# What is needed
Give a verbatim copy of the lines below, minus the pictures.

───── Data extract

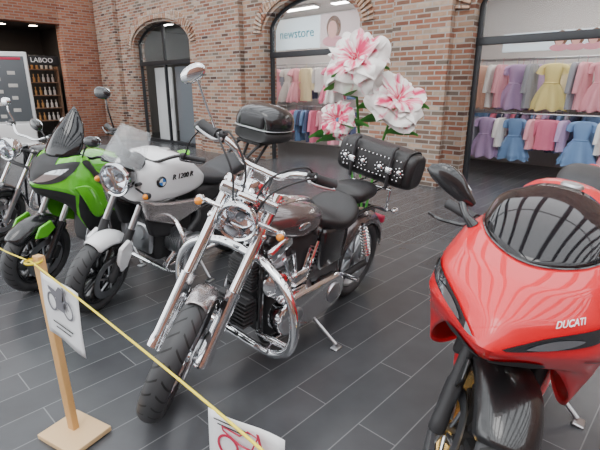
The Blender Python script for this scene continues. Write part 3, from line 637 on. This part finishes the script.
part(rt,'fuel_tank',blk,lambda m:m.body([(.36,.88,.05,.05,.04,2.2),(.28,.89,.13,.09,.09,2.4),(.1,.88,.16,.10,.11,2.5),(-.1,.85,.12,.07,.09,2.4),(-.2,.82,.04,.03,.03,2)]))
part(rt,'seat',vinyl,lambda m:m.body([(-.16,.80,.06,.04,.04,2.2),(-.3,.79,.14,.045,.05,2.4),(-.55,.83,.14,.05,.06,2.5),(-.8,.84,.08,.04,.04,2.4)]))
part(rt,'engine',alu,lambda m:(m.rbox((.08,0,.40),(.36,.34,.28),.06),m.rbox((.16,0,.58),(.18,.34,.2),.03)))
part(rt,'frame',blk,lambda m:(m.tube([(.38,.03,.92),(.36,.10,.55),(.28,.12,.24),(-.28,.12,.24),(-.36,.12,.7),(.36,.03,.82)],.015,k=5),m.tube([(-.34,.11,.72),(-.85,.1,.78)],.014),m.tube([(-.3,.12,.32),(-.73,.12,.31)],.02),m.mir(),m.tube([(.34,0,.76),(.40,0,1.0)],.035)))
pair(rt,'exhaust_pipe',chrome,lambda m:(m.tube([(.26,.1,.5),(.32,.1,.28),(.1,.14,.2),(-.3,.16,.25),(-1.0,.2,.36)],[.02,.02,.02,.035,.045],k=5,n=16)))
stand(rt,(-.08,.14,.22),.36,9,-.02)

# ================================================================ SIGN POSTS, CORD, PAPERS
def post(x,y,lab):
    p=MB(); p.rbox((0,0,.45),(.045,.03,.86),.003); po=p.obj('post',wood); po.location=(x,y,0); po.rotation_euler=(0,rad(-2.5),rad(-30))
    top(po,lab,'barrier post')
    b=MB(); b.rbox((.02,-.01,.0125),(.26,.20,.025),.003); b.obj('base',M('pine_board',(.66,.45,.24),0,.5),po)
    return po
post(-1.06,1.74,'light pine barrier post on a square board base')
cord=MB(); cord.tube([(-2.3,3.0,.66),(-1.65,2.3,.73),(-1.095,1.715,.865)],.0035,n=8,k=6); cord.tube([(-1.095,1.715,.865),(-.62,1.27,.855),(-.19,.835,.868),(.10,.54,.86)],.0035,n=8,k=6)
cord.lathe([(.033,-.006),(.036,0),(.033,.006)],(-1.097,1.727,.865),(0,0,1),n=16)
cb=cord.obj('cord',yellow); top(cb,'thin yellow cord strung between wooden posts','cord')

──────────

# Result below
The Blender Python script for this scene continues. Write part 3, from line 637 on. This part finishes the script.
part(rt,'fuel_tank',blk,lambda m:m.body([(.36,.88,.05,.05,.04,2.2),(.28,.89,.13,.09,.09,2.4),(.1,.88,.16,.10,.11,2.5),(-.1,.85,.12,.07,.09,2.4),(-.2,.82,.04,.03,.03,2)]))
part(rt,'seat',vinyl,lambda m:m.body([(-.16,.80,.06,.04,.04,2.2),(-.3,.79,.14,.045,.05,2.4),(-.55,.83,.14,.05,.06,2.5),(-.8,.84,.08,.04,.04,2.4)]))
part(rt,'engine',alu,lambda m:(m.rbox((.08,0,.40),(.36,.34,.28),.06),m.rbox((.16,0,.58),(.18,.34,.2),.03)))
part(rt,'frame',blk,lambda m:(m.tube([(.38,.03,.92),(.36,.10,.55),(.28,.12,.24),(-.28,.12,.24),(-.36,.12,.7),(.36,.03,.82)],.015,k=5),m.tube([(-.34,.11,.72),(-.85,.1,.78)],.014),m.tube([(-.3,.12,.32),(-.73,.12,.31)],.02),m.mir(),m.tube([(.34,0,.76),(.40,0,1.0)],.035)))
pair(rt,'exhaust_pipe',chrome,lambda m:(m.tube([(.26,.1,.5),(.32,.1,.28),(.1,.14,.2),(-.3,.16,.25),(-1.0,.2,.36)],[.02,.02,.02,.035,.045],k=5,n=16)))
stand(rt,(-.08,.14,.22),.36,9,-.02)

# ================================================================ SIGN POSTS, CORD, PAPERS
def post(x,y,lab):
    p=MB(); p.rbox((0,0,.45),(.045,.03,.86),.003); po=p.obj('post',wood); po.location=(x,y,0); po.rotation_euler=(0,rad(-2.5),rad(-30))
    top(po,lab,'barrier post')
    b=MB(); b.rbox((.02,-.01,.0125),(.26,.20,.025),.003); b.obj('base',M('pine_board',(.66,.45,.24),0,.5),po)
    return po
post(-1.06,1.74,'light pine barrier post on a square board base')
cord=MB(); cord.tube([(-2.3,3.0,.66),(-1.65,2.3,.73),(-1.095,1.715,.865)],.0035,n=8,k=6); cord.tube([(-1.095,1.715,.865),(-.62,1.27,.855),(-.19,.835,.868),(.10,.54,.86)],.0035,n=8,k=6)
cord.lathe([(.033,-.006),(.036,0),(.033,.006)],(-1.097,1.727,.865),(0,0,1),n=16)
cb=cord.obj('cord',yellow); top(cb,'thin yellow cord strung between wooden posts','cord')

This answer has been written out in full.